Tutsaklığı sürerken 2023 seçimlerinde Türkiye İşçi Partisi’nin Hatay Milletvekili olarak seçilen Avukat Şerafettin Can Atalay halen tutsak. Bugün Anayasa Mahkemesi’nin tutukluluğuna yönelik ikinci kez verdiği hak ihlali kararı ikinci kez Yargıtay 3.Ceza Dairesi tarafından “hukuki değerde bulunmadı.”
Hukukçu değilim. Bu ülkenin bir vatandaşı olarak en azından şunu biliyorum. Anayasa Madde 153’e göre “Anayasa Mahkemesi kararları Resmi Gazete’de hemen yayımlanır ve yasama, yürütme ve yargı organlarını, idare makamlarını, gerçek ve tüzel kişileri bağlar.” Açıkçası AYM’nin her kararının adil olduğunu düşünmüyorum. Ancak seni-beni bağlayan bir mahkemenin –tutarlılık açısından- Yargıtay’ı bağlamamasını anlayabilmiş değilim. Ceza Dairesi’nin, AYM kararının “terör örgütlerinin söylemleri ile uyum gösterdiğini” bir gerekçe olarak ifade ederek neyi ima ettiğini anlayan ise beri gelsin.
İçiniz kararmasın, hele sol yanınızdaki cevahir asla!
Düzenin kendi içinde grup çatışması yaşadığı biliniyordu. Çatışmanın daha da belirgin hale geldiği ortada. Bugün -milletvekili seçilmiş olsa da- Can Atalay’a hukuki güvence sağlamayan bir yargı mekanizması içinde yarın hiçbirimizin güvende olmadığını bilmek zorundayız.
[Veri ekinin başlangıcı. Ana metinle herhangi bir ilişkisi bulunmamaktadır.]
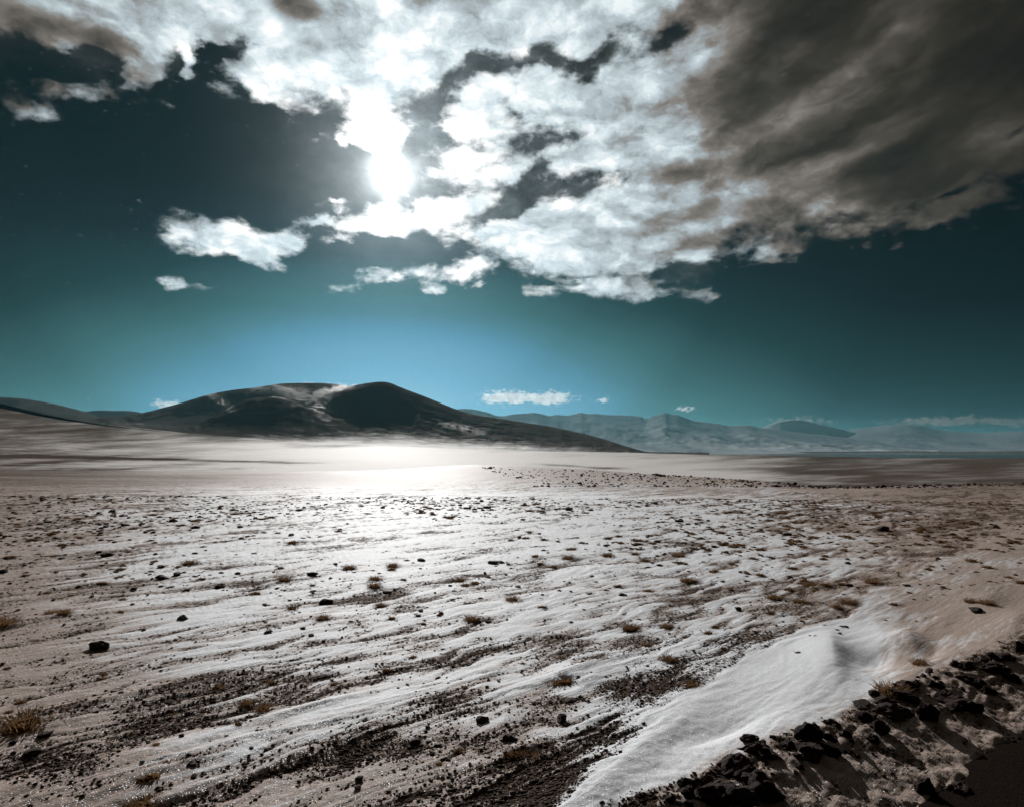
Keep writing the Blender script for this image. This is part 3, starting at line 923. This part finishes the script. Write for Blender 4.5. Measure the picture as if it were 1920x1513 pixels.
sn = sn - .45 * sst(-16, 6, pyh - ip(Ph, TOP)) * sst(380, 620, Ph) * sst(1150, 900, Ph)
hill_o = structure('hill', grid_mesh('hill', Xh, Yh, Zh, dict(soil=sn)), M_HILL)


def range_obj(name, prof, Yc, wf, wb, zb, p0, p1, rough, seed, mat, n=520, m=54, soil=.75, keep=.10):
    c = np.linspace(p0, p1, n)
    ys = np.concatenate([np.linspace(Yc - wf, Yc, m), np.linspace(Yc + wb * .08, Yc + wb, 12)])
    Yr_, Pr_ = np.meshgrid(ys, c, indexing='ij')
    zc = zof(ip(Pr_, prof), Yc)
    u = (Yr_ - Yc)
    r = np.where(u < 0, np.clip(1 + u / wf, 0, 1) ** 1.55, np.clip(1 - u / wb, 0, 1))
    X_ = (Pr_ - 960) / FPX * Yr_
    spur = 1 - np.abs(fbm(X_ / (wf * .30), Yr_ / (wf * .75), 5, seed, .55)) * 1.6
    Z_ = zb + (zc - zb) * r + rough * (spur - .55) * np.clip(np.abs(u) / (wf * .30), keep, 1) * np.clip(r * 4, 0, 1) * np.clip((1.05 - r) * 2.0, .12, 1)
    Z_ = Z_ + rough * .10 * fbm(X_ / (wf * .03), Yr_ / (wf * .1), 3, seed + 5) * np.clip(r * 6, 0, 1)
    Z_[0] = zb - 3
    so = soil + .22 * fbm(X_ / (wf * .12), Yr_ / (wf * .5), 4, seed + 9) + .3 * (r - .5)
    return structure(name, grid_mesh(name, X_, Yr_, Z_, dict(soil=so)), mat)


range_obj('hill', [(-500, 765), (-300, 752), (-120, 741), (-40, 743), (0, 745), (30, 746), (60, 750), (100, 757), (130, 764), (160, 772), (200, 786), (260, 800), (400, 830)], 6000, 2000, 1500, 20, -480, 330, 40, 701, M_HILL, 300, 50, 1.0)
range_obj('hill', [(60, 795), (110, 783), (150, 773), (175, 770), (190, 769), (215, 770), (240, 770), (262, 773), (300, 785), (360, 800), (500, 830)], 8500, 1900, 1500, 30, 60, 480, 30, 711, M_HILL, 240, 40, .95)
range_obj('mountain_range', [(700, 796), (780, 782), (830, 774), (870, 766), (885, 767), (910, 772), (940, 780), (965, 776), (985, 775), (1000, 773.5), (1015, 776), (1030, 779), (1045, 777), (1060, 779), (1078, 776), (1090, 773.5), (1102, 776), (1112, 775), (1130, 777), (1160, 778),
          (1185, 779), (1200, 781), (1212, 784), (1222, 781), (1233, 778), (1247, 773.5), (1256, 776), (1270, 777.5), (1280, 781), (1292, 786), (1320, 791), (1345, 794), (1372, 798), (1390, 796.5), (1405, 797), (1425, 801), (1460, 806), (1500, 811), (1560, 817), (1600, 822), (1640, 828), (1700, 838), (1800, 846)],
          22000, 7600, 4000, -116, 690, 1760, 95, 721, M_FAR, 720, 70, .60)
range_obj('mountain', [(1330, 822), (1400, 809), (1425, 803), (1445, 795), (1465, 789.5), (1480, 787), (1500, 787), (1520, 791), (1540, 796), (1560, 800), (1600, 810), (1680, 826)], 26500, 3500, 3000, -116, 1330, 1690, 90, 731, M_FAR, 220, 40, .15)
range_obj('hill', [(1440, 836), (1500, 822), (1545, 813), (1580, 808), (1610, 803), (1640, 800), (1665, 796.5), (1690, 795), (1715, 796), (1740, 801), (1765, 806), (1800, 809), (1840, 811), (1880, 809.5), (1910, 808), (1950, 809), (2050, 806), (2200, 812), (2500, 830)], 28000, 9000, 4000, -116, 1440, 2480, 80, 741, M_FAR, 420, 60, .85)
range_obj('hill', [(1330, 852), (1420, 849), (1500, 846.5), (1600, 846), (1700, 845.5), (1800, 846), (1920, 845), (2100, 845), (2500, 850)], 15600, 1200, 1500, -119, 1330, 2480, 14, 751, M_HILL, 260, 24, 1.0)


def lake_material():
    m, t, out = new_mat('lake_water')
    p = principled(t, color=(.02, .035, .04), rough=.32, spec=.5)
    t.t.links.new(p.outputs[0], out.inputs[0])
    return m


lp = np.linspace(1480, 2600, 120)
nearp = 857.6 + .8 * fbm(lp * .006, lp * 0, 3, 801)
farp = 851.6 + .9 * fbm(lp * .008, lp * 0 + 5, 3, 811)
wdt = sst(1490, 1640, lp)
mid_ = (nearp + farp) / 2
LZ = -117.4
rows_ = []
for q in np.linspace(0, 1, 7):
    pp = mid_ + (nearp - mid_) * wdt * (1 - 2 * q)
    yy = (CAMH - LZ) * FPX / (pp - HOR)
    rows_.append(np.stack([(lp - 960) / FPX * yy, yy, np.full_like(yy, LZ)], -1))
R_ = np.array(rows_)
lake_o = structure('lake', grid_mesh('lake', R_[..., 0], R_[..., 1], R_[..., 2]), lake_material())


# ------------------------------------------------------------------ rocks, stones, tufts
def rock_mesh(name, seed, sub=3, cuts=9, flat=1.0, mat=None, jag=.08):
    r = random.Random(seed)
    bm = bmesh.new()
    bmesh.ops.create_icosphere(bm, subdivisions=sub, radius=1.0)
    planes = []
    for _ in range(cuts):
        v = Vector((r.uniform(-1, 1), r.uniform(-1, 1), r.uniform(-.8, 1))).normalized()
        planes.append((v, r.uniform(.45, .85)))
    off = Vector((r.uniform(0, 90), r.uniform(0, 90), r.uniform(0, 90)))
    from mathutils import noise as mn
    for v in bm.verts:
        p = v.co.copy()
        for (n_, dd) in planes:
            k = p.dot(n_) - dd
            if k > 0:
                p -= n_ * k
        p += p.normalized() * jag * mn.noise(p * 3.0 + off) + p.normalized() * jag * .4 * mn.noise(p * 8.0 + off)
        v.co = p
    bm.verts.ensure_lookup_table()
    ext = [max(abs(v.co[i]) for v in bm.verts) for i in range(3)]
    for v in bm.verts:
        v.co = Vector((v.co.x / ext[0] * .5, v.co.y / ext[1] * .5, v.co.z / ext[2] * .5 * flat))
    bmesh.ops.dissolve_limit(bm, angle_limit=radians(5), verts=bm.verts, edges=bm.edges)
    bmesh.ops.triangulate(bm, faces=bm.faces)
    me = bpy.data.meshes.new(name)
    bm.to_mesh(me)
    bm.free()
    if mat:
        me.materials.append(mat)
    return me


def thing(name, me, label, cat, group, loc, rot=(0, 0, 0), scale=(1, 1, 1)):
    o = bpy.data.objects.new(name, me)
    o.location = loc
    o.rotation_euler = rot
    o.scale = scale
    COL.objects.link(o)
    o['label'] = label
    o['category'] = cat
    if group:
        o['group'] = group
    return o


ROCKS = [rock_mesh('rock', 100 + i, 4, 10, 1.0, M_ROCK, .20) for i in range(10)]
SMALL = [rock_mesh('stone', 200 + i, 3, 9, 1.0, M_STONE, .10) for i in range(8)]
TINY = [rock_mesh('stone', 300 + i, 2, 6, 1.0, M_STONE, .08) for i in range(6)]

# the berm of ploughed-up rocks: photo x, y of the middle, width, height, tilt, label
BERM = [
    (1517, 1368, 58, 40, 4, 'big square edged dark rock standing highest in the berm, at its middle'),
    (1417, 1403, 70, 30, -14, 'flat reddish slab tilted towards the field, left of the square edged rock'),
    (1448, 1412, 56, 22, -20, 'thin dark slab lying just below the reddish slab'),
    (1426, 1466, 96, 62, 12, 'largest dark boulder of the berm, near the bottom edge'),
    (1392, 1493, 66, 38, -4, 'blunt dark block in front of the largest boulder'),
    (1338, 1484, 96, 52, -28, 'long reddish brown slab leaning against the largest boulder from the left'),
    (1288, 1466, 40, 20, 4, 'small reddish rock with a line of snow across it, leftmost of the berm'),
    (1291, 1484, 34, 22, 16, 'small rock tucked under the leftmost rock of the berm'),
    (1272, 1503, 22, 8, 10, 'flat stone chip in snow left of the berm at the bottom edge'),
    (1588, 1373, 20, 22, 0, 'small upright block right of the square edged rock'),
    (1554, 1379, 20, 18, 0, 'small stone close to the right side of the square edged rock'),
    (1565, 1385, 24, 14, 0, 'low stone between the square edged rock and the small upright block'),
    (1480, 1396, 48, 24, -16, 'dark rock at the left foot of the square edged rock'),
    (1512, 1414, 80, 26, 22, 'jagged flat rock below the square edged rock'),
    (1552, 1402, 56, 34, 10, 'dark rock half in shade, right of the jagged flat rock'),
    (1592, 1408, 22, 12, 6, 'small oval stone below the small upright block'),
    (1499, 1433, 20, 16, 30, 'small oval stone in blue shaded snow above the largest boulder'),
    (1376, 1438, 74, 26, -26, 'jagged dark ridge of rock above the largest boulder'),
    (1655, 1362, 44, 36, 16, 'dark block with a long pointed shadow, in the middle of the slope'),
    (1640, 1384, 34, 20, 10, 'low rock under the dark block with the pointed shadow'),
    (1625, 1341, 30, 14, 20, 'small flat rock above the dark block'),
    (1620, 1318, 38, 10, 10, 'flat dark stone at the top of the berm beside a smooth snow hollow'),
    (1682, 1334, 92, 30, -6, 'long black slab in the middle right of the berm'),
    (1744, 1332, 50, 46, 8, 'tall black block at the right end of the long slab'),
    (1664, 1309, 44, 24, -6, 'reddish block behind the long black slab'),
    (1712, 1304, 60, 28, 18, 'dark sloping rock behind the tall block'),
    (1706, 1284, 46, 18, 8, 'low dark rock beside the spiky grass tuft'),
    (1757, 1281, 34, 18, 0, 'smooth dark rock on the crest, right of the spiky tuft'),
    (1800, 1312, 92, 42, 10, 'wide black rock on the right part of the berm'),
    (1776, 1300, 40, 24, 16, 'rock at the upper left of the wide black rock'),
    (1858, 1292, 30, 24, 20, 'pointed rock right of the wide black rock'),
    (1812, 1270, 40, 18, 14, 'flat dark rock on the crest above the wide black rock'),
    (1836, 1284, 30, 18, 14, 'small rock between the wide black rock and the pointed rock'),
    (1868, 1252, 66, 30, 8, 'big dark rock near the right edge of the picture'),
    (1904, 1268, 36, 26, 24, 'rock below the big dark rock at the right edge'),
    (1846, 1240, 36, 14, -10, 'low rock left of the big dark rock near the right edge'),
    (1888, 1232, 56, 16, -4, 'flat rock lying behind the big dark rock near the right edge'),
    (1870, 1229, 28, 12, 0, 'small rock at the far end of the berm'),
    (1916, 1208, 30, 34, 0, 'upright dark rock cut off by the right edge of the picture'),
    (1350, 1432, 14, 12, 0, 'small pointed stone on the jagged ridge of rock'),
    (1536, 1362, 16, 8, 0, 'thin chip of rock at the top right of the square edged rock'),
    (1452, 1380, 14, 8, 10, 'tiny dark stone in snow above the reddish slab'),
    (1800, 1478, 60, 30, -20, 'dark clod with snow on it at the edge of the road'),
    (1742, 1472, 46, 44, -30, 'lump of frozen earth standing at the road edge near the bottom'),
]
bx, by = hits([(a, b + .38 * hh) for (a, b, w, hh, tl, l) in BERM])
for i, ((a, b, w, hh, tl, l), X0, Y0) in enumerate(zip(BERM, bx, by)):
    z0 = float(ground_h(np.array([X0]), np.array([Y0]))[0])
    k = Y0 / FPX
    r = random.Random(i * 7 + 3)
    sx, sz = w * k * 1.08, hh * k * 1.12
    sy = r.uniform(.65, .95) * sx
    thing('rock', ROCKS[(i * 3 + i // 10) % 10], l, 'rock', 'rocks of the roadside berm', (X0, Y0 + sy * .25, z0 + sz * .05),
          (r.uniform(-.15, .15), radians(tl) + r.uniform(-.06, .06), r.choice((0, pi)) + r.uniform(-.4, .4)), (sx, sy, sz))
ONES = 'first second third fourth fifth sixth seventh eighth ninth tenth eleventh twelfth thirteenth fourteenth fifteenth sixteenth seventeenth eighteenth nineteenth'.split()
TENS = {2: 'twent', 3: 'thirt', 4: 'fort', 5: 'fift', 6: 'sixt', 7: 'sevent'}


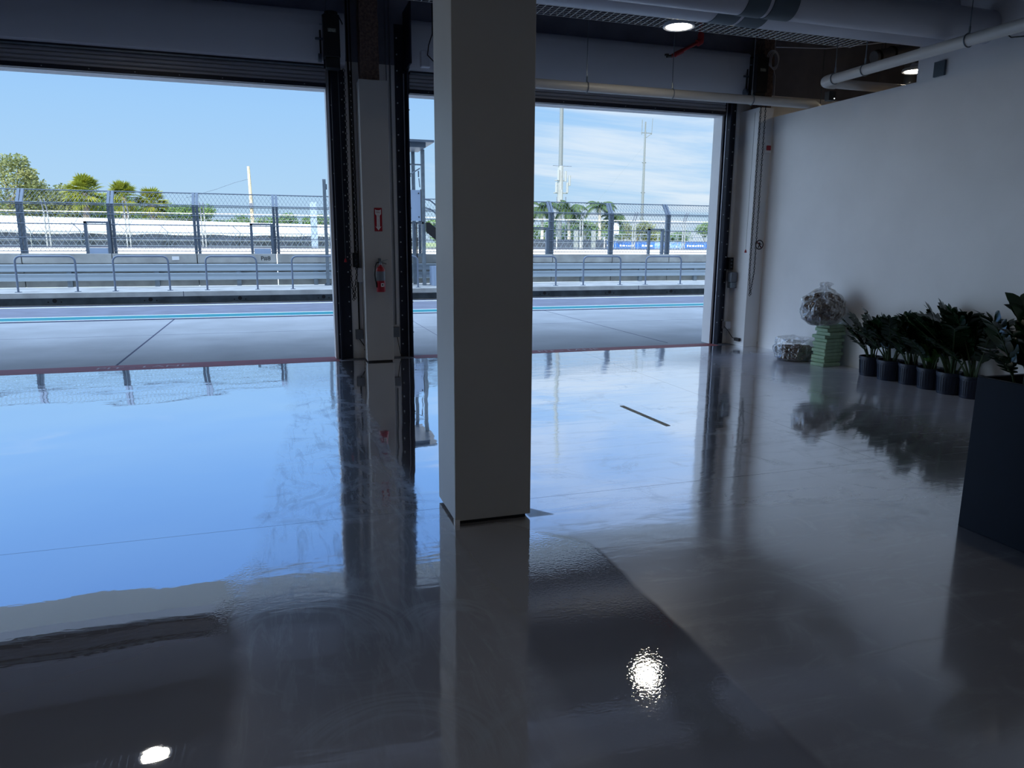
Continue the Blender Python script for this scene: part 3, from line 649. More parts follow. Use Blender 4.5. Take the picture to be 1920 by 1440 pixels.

Ne zaman güvende hissettik ki diyenlerinizi duyar gibiyim. Haksız da değilsiniz.
Mahkeme tutanaklarına dayalı bir haberi gerekçe gösterilerek 29 Aralık 2023’te tutuklanan gazeteci Furkan Karabay’ın X hesabından (@FurkannKarabay) yayınlanan şu mesaj ne kadar çok şey söylüyor aslında; “Çaprazımda Osman Kavala, koridorun sonunda Selçuk Kozağaçlı, karşı blokta Can Atalay, Tayfun Kahraman ve ismini sayamadığım birçok kişi hukuksuzca yıllardır hapisken 2 günlük tutukluluğumu anlatmak hiç de içimden gelmedi…”
İçiniz kararmasın, hele sol yanınızdaki cevahir asla! Bir asır öncesinden gelen sese kulak vermenin tam zamanı. Bertolt Brecht’in çağrısı hala güncelliğini koruyor; faşizme karşı birleşmeyenler faşizmin zindanlarında buluşur. Ben hala tüm iktidarlardan daha güçlü olan o görkemli “biz”e inananlardanım. Soru şu; Birleşip Canlarımızı alacak mıyız?